The senior editor, her frizzy black hair showing the first streaks of gray, jumps at the sound of his piercing voice. Ruderman fixes her with a withering stare and takes a long puff off his big Cuban cigar, which was smuggled in from Canada just the other day by the production director, a rotund man wearing a toupee and sitting in the second row.
Ruderman exhales. Everyone gazes at the cloud of smoke swirling around his impeccably groomed silver hair. He raps his hand impatiently on the desktop. The troops are nervous. Though ‘Celebrity Skin’—purloined pictures of naked TV and movie stars—is now a popular High Society feature, everybody knows that sales still aren’t even close to where the ever demanding publisher wants them to be.
The numbers are down again this month,
he says, spitting out the words. He then stands up and strides purposefully to the front of the desk, giving his workers ample opportunity to admire the cut of his $2,000 custom-tailored, double-breasted Italian suit, charcoal-gray, with tasteful pinstripes. "And if we don’t do something about it soon, I’m not the one who’s going to be standing on the breadline. I want my magazine to be a household name, like Playboy. And I want it yesterday."
Jeff Goodman,* a long-time editor who has boldly chosen to sit in the front row, raises his hand.
Yes, Mr. Goodman,
says Ruderman.
I have an idea,
the pudgy, disheveled employee states confidently, as every eye turns to him with keen anticipation. He rises from his chair, tucks in his wrinkled white shirt, and adjusts his tie, savoring the moment. How’s this?

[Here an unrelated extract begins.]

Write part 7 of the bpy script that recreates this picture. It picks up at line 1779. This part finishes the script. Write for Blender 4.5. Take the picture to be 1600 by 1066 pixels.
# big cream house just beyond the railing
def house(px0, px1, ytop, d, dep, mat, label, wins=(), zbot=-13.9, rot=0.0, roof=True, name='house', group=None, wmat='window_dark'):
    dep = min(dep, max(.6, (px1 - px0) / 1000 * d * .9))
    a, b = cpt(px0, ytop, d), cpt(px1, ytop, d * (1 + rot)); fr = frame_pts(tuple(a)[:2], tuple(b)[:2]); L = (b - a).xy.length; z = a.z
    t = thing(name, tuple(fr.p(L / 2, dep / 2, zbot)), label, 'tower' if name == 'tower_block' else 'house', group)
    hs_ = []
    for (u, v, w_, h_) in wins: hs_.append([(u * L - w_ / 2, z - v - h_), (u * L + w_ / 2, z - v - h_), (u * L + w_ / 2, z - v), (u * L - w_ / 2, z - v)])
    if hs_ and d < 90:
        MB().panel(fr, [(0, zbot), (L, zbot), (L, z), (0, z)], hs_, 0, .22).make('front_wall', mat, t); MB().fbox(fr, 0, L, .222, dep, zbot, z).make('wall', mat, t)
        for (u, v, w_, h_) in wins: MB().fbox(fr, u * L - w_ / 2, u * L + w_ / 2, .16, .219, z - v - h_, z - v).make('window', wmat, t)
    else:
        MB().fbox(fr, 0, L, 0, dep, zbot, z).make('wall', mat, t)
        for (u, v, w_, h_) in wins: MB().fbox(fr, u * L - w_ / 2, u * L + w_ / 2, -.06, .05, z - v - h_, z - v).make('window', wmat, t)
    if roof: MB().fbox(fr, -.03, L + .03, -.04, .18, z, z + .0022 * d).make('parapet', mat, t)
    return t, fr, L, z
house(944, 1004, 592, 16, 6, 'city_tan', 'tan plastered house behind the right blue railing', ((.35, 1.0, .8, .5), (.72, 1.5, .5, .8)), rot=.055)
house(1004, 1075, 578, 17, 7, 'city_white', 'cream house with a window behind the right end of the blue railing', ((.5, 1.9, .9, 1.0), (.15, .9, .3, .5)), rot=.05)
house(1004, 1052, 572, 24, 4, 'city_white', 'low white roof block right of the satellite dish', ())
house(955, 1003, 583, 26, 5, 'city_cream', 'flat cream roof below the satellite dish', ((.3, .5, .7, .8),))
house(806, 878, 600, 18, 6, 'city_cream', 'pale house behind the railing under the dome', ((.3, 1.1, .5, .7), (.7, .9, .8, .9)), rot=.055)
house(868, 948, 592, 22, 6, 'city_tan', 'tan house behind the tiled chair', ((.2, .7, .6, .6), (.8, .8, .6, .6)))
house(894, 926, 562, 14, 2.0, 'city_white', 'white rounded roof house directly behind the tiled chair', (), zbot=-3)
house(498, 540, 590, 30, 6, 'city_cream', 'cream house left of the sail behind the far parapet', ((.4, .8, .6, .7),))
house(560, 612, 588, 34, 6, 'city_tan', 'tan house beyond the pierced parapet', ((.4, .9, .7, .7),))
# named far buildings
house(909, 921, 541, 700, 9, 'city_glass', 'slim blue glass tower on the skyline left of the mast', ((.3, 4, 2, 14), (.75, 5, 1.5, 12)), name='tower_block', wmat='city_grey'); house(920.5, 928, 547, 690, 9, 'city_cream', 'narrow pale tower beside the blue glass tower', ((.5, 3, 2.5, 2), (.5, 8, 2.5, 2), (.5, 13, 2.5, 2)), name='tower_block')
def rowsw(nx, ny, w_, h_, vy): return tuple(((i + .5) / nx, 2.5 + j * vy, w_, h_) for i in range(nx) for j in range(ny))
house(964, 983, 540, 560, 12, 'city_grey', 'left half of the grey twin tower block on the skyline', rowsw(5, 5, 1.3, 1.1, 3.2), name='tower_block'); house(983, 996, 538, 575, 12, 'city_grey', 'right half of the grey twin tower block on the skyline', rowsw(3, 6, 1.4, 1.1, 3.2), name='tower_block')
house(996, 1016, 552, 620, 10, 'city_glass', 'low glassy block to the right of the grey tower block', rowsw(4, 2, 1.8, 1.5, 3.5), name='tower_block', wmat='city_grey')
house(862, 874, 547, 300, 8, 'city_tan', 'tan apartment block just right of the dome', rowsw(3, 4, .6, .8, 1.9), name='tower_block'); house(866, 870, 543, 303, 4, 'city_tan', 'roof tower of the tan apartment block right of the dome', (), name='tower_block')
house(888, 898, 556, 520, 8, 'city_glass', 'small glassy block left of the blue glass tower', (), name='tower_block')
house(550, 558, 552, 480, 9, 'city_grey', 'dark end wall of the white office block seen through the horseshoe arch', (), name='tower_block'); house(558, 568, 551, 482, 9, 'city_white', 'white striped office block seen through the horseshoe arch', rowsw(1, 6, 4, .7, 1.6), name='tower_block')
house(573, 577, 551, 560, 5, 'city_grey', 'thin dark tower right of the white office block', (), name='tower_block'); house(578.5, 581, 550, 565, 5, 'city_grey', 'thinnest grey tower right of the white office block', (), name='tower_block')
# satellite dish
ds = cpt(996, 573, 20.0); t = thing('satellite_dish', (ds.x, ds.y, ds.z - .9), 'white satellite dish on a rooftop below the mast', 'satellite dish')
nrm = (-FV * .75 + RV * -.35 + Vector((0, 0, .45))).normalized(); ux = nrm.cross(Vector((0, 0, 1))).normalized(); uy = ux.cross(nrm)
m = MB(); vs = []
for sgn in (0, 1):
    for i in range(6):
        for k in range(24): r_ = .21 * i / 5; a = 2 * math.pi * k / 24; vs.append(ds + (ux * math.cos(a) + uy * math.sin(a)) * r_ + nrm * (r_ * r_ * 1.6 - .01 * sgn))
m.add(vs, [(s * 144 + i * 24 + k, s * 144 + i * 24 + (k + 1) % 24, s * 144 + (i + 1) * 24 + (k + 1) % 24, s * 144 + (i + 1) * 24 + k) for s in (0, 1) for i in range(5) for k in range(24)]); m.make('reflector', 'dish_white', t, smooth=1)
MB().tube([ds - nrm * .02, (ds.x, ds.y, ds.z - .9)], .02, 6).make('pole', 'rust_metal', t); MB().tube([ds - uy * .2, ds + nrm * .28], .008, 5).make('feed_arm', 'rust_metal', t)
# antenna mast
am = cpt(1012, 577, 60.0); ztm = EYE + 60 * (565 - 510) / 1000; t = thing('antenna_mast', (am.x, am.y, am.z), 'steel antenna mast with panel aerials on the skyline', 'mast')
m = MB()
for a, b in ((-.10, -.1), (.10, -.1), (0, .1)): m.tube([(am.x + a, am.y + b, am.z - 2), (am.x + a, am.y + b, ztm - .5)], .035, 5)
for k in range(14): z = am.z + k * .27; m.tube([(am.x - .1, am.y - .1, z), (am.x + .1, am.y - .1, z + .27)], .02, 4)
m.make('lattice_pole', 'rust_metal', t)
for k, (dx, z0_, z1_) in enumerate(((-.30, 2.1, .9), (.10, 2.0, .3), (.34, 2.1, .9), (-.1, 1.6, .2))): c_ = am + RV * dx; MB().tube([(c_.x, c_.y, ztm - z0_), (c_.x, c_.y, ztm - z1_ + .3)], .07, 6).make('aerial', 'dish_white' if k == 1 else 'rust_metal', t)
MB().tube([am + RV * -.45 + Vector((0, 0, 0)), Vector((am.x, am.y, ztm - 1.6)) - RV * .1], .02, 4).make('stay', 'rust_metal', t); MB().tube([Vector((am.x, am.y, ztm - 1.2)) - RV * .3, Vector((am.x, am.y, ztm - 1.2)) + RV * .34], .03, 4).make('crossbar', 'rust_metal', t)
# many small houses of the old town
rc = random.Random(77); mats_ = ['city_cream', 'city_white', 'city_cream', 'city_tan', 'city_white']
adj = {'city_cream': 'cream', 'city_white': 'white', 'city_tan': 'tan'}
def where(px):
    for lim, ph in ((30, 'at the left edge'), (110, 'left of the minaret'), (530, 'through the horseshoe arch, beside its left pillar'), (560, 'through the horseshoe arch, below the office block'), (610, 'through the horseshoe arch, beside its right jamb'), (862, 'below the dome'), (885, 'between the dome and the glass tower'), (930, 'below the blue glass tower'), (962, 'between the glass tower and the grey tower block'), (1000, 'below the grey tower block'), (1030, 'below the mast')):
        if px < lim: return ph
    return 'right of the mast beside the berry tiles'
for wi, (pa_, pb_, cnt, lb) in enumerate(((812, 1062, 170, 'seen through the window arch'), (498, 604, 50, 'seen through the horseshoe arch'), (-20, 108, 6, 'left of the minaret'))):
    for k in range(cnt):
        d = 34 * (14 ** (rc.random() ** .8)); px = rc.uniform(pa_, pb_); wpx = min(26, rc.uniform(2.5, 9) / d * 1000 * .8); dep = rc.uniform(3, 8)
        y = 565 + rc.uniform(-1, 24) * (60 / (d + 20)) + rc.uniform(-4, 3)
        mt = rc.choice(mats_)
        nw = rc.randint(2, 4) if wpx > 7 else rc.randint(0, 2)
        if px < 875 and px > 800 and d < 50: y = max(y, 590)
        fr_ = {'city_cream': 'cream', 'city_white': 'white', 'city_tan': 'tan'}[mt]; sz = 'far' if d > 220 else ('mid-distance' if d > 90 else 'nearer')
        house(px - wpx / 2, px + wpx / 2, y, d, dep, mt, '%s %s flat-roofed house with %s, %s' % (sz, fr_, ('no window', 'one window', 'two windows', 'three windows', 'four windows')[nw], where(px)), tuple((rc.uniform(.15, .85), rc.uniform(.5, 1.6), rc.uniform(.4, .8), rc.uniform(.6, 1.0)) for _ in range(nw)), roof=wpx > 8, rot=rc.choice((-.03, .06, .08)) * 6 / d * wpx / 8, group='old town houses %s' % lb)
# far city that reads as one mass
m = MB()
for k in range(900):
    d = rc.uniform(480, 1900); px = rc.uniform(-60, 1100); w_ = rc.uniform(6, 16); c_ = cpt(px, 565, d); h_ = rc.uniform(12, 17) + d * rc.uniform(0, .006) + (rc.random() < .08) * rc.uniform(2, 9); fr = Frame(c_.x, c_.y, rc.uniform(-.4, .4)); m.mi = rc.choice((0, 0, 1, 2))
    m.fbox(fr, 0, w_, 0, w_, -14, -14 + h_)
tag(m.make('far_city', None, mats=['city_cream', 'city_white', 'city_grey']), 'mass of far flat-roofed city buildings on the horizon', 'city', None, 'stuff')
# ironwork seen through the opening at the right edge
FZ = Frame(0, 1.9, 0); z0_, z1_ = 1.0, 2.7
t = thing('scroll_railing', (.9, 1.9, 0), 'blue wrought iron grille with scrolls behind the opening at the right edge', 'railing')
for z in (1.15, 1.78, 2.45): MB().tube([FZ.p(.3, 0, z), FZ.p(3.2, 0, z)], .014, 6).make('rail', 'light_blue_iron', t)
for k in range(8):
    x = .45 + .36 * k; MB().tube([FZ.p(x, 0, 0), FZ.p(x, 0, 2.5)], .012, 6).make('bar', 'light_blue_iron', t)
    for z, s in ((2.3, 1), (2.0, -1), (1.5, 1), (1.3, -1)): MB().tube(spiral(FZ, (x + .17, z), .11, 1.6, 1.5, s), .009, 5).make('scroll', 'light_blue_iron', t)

he finally says. "We print a phone number in the centerfold, like it’s the model’s private phone number, right? Then people call it, and they hear a recording of a girl talking dirty and coming, like she’s masturbating. People would pick up High Society just to get the number. Everybody would be talking about it. I’ll bet we get a thousand calls a day."
Ruderman, puffing thoughtfully, fills the air with another cloud of cigar smoke as he ponders the merits of his editor’s idea, apparently not quite sure what to make of it. Then he cracks what passes for a smile and says with some emotion: You, Mr. Goodman, are a creative genius, and you will not be standing in the breadline!
RUDERMAN TELLS Goodman to set up a phone-sex system. This involves installing ninety telephone answering machines in a little-used back room, on a battery of gray metal shelves. The machines, which all carry the same thirty-second erotic message recorded by a sultry-voiced actress pretending to be Cindy, the High Society centerfold, are hooked up to one telephone line. The phone number is published in the magazine and also printed on cards, which are handed out in the street.
The system is switched on. The phones begin ringing, and they never stop. Most callers can’t get through. The line’s swamped; it can handle only 1,000 calls per day; it’s getting 100,000. Angry High Society readers flood the switchboard with heated complaints: I want my free phone sex NOW!